June 2, 2009 / 9:35 AM / 10 years ago

Handicrafts turn Manila river scourge into cash source

MANILA (Reuters Life!) - For years, the residents of the slums along Manila’s Zapote River have cursed the water lilies that clog up the waterway and cause flooding. Now, thanks to a handicraft project, they can’t get enough of them.

The lilies, which feed on the garbage that is dumped daily in the river, grow like weeds, blocking water flow and ultimately damaging homes on the river bank.

“Residents have complained that the water lilies are a menace because they cause floods and they don’t serve any use. They’ve approached us in the government and asked us to get rid of them,” said Vangie Dalosa, coordinator of the Zapote River Rehabilitation Project.

Despite government efforts, the plants have survived several attempts to get rid of them, including dredging and mass harvesting — they grow back again, in even larger quantities.

But now, instead of trying to uproot the lilies, the 300 or so families who live along the river at Las Pinas in one of the larger slums, are happy for them to flourish, as they use the stems to create bags, baskets, lamps and other handicrafts which are exported to the United States.

“It’s malleable, it’s easy to fold and it’s easy to weave,” said Ophelia So, who launched the handicraft project that now helps generate income for the slum dwellers.

“This helps us with everyday expenses. Depending on our output, say we can produce 50 pieces. That’s enough to buy our meals for one whole day,” said Jun Corpuz, a father of four and handicraft worker.

Slum dweller Elizabeth Asuncion’s children also do their share in making water lily products, helping boost the family income. “These water lilies now have a use for us, unlike before when they were like a plague.

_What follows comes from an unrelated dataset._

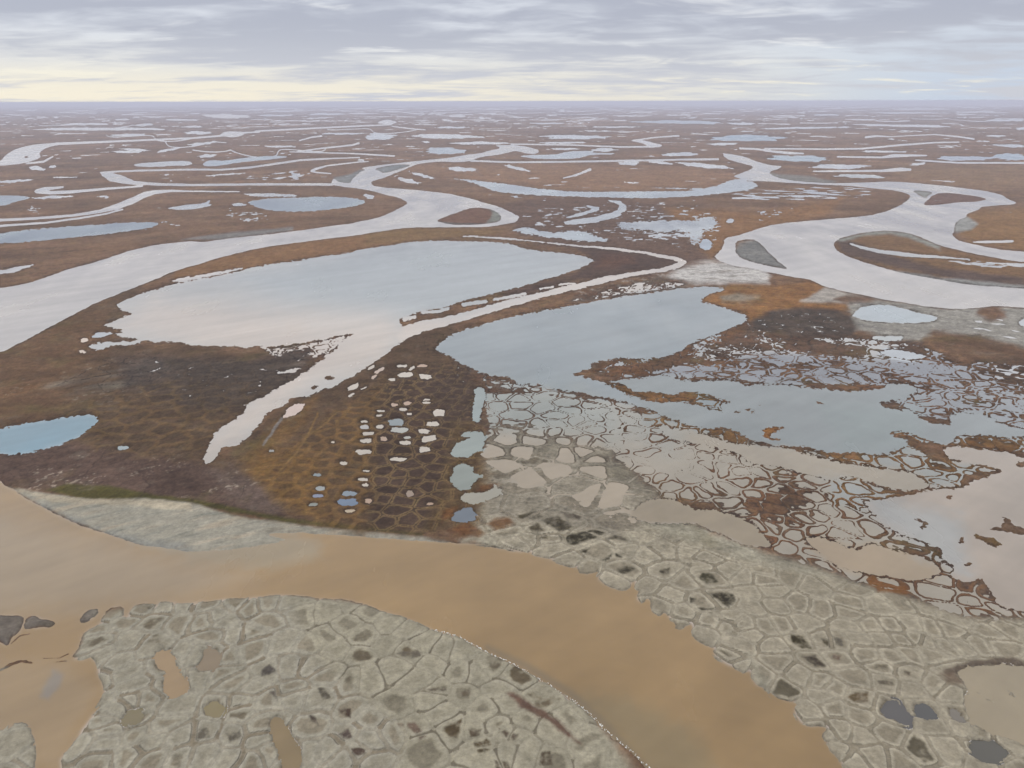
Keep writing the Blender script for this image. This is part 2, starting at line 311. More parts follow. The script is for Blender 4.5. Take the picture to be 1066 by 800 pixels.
lake([T(0, 160, "-200 465 0 445 100 430 250 415 400 403 560 395 640 385 750 382 870 383 880 395 840 412 720 430 560 450 400 470 200 485 0 500 -200 515")], BLUE, "long tapering light-blue lake just above the left meander", 0.5, 0.6)
lake([T(200, 160, "310 265 420 250 560 245 700 240 850 242 940 255 970 272 930 288 850 300 750 315 650 322 560 322 450 318 380 305 330 290")], BLUE, "light-blue oval lake inside the bend of the left meander", 0.5, 0.6)
lake([T(0, 160, "-120 232 0 232 120 235 185 245 100 265 0 295 -120 320")], BLUE, "light-blue wedge-shaped lake at the left edge above the twin channels", 0.4, 0.3)
lake([T(0, 160, "920 305 960 295 1066 282") + T(200, 160, "60 278 105 255 90 275 115 288 60 300 0 310") + T(0, 160, "1000 314")], (170, 172, 176), "small pale lake with a hooked right end, left of the blue oval", 0.4, 0.3)
lake([T(200, 160, "60 55 100 35 180 42 300 22 450 12 550 18 450 32 300 45 200 60 130 72 70 70")], (140, 156, 168), "long light-blue lake with a ragged left end above the thin channels", 0.4, 0.4)
lake([T(0, 160, "735 60 850 48 1000 40 1066 45 1066 65 950 70 850 75 750 72")], (176, 178, 180), "patchy pale lake left of the long ragged blue one", 0.6, 0.6)
lake([T(400, 160, "370 138 460 143 550 155 700 172 850 195 1000 208 1066 212") + T(600, 160, "200 213 450 210 640 208 650 200 500 195 350 188 500 190 650 193 720 192 790 175 880 140 960 150 1015 175 990 195 900 210 780 225 650 238 450 248 200 245 0 240") + T(400, 160, "850 232 700 222 600 208 540 180 480 158")], (160, 168, 174), "curved pale-blue oxbow lake joining the right meander", 0.5, 0.6)
lake([T(532, 95, "25 268 90 262 180 262 240 248 330 245 340 255 440 255 400 262 330 262 270 278 180 280 100 278", KF)], (158, 168, 176), "ragged pale-blue lake beside the upper left meander", 0.5, 0.5)
lake([T(780, 260, "570 360 620 320 700 305 780 308 870 330 950 355 1040 370 1040 395 960 405 850 408 700 400 600 385")], (164, 172, 176), "pale-blue almond-shaped lake on grey silt below the right meander", 0.4, 0.3)
lake([T(780, 260, "720 575 780 552 860 560 985 590 970 600 900 610 800 600")], (172, 176, 180), "small white-blue pond among fine polygons below the almond-shaped lake", 0.5, 0.4, (), 'pond', 'pond')
lake([E(780, 260, 770, 493, 88, 14, 0)], (176, 178, 176), "flat white pond between the almond-shaped lake and the fine polygons", 0.5, 0.4, (), 'pond', 'pond')
lake([T(866, 300, "1030 190 1066 165 1200 150 1200 230 1066 218")], (176, 178, 180), "white pond cut by the right edge on grey silt", 0.4, 0.3, (), 'pond', 'pond')
lake([T(400, 160, "700 425 800 405 870 435 950 440 1066 425") + T(600, 160, "60 440 120 460 190 485 140 490 60 488 0 485") + T(400, 160, "950 468 850 458 770 440")], (158, 166, 172), "ragged flooded patch above the right tip of the largest lake", 0.9, 0.9)
lake([T(600, 160, "215 395 300 380 420 375 560 368 640 380 700 352 750 350 790 385 760 410 700 430 680 500 650 510 640 470 600 430 500 435 420 430 300 420 240 410")], (166, 170, 174), "large broken flooded patch full of small hummocks left of the right meander", 1.5, 1.6)
lake([T(200, 160, "270 222 400 220 600 230 560 240 380 240 300 230")], (186, 184, 182), "white strip of water along the upper edge of the blue oval lake", 0.7, 0.6)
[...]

And we’re thankful,” Asuncion said.

Flooding has also lessened, with the massive harvesting of lilies and continuous river dredging.

However, as government officials work toward cleaning up the river for good, the colonies of water lilies could dwindle, taking with them a source of livelihood for dozens of families.

But project leaders say it could take a while before lilies are wiped out from Manila’s polluted waterways — the city generates 8,000 tonnes of solid waste each day, and with no proper disposal facilities in slum areas, most of it ends up in the river.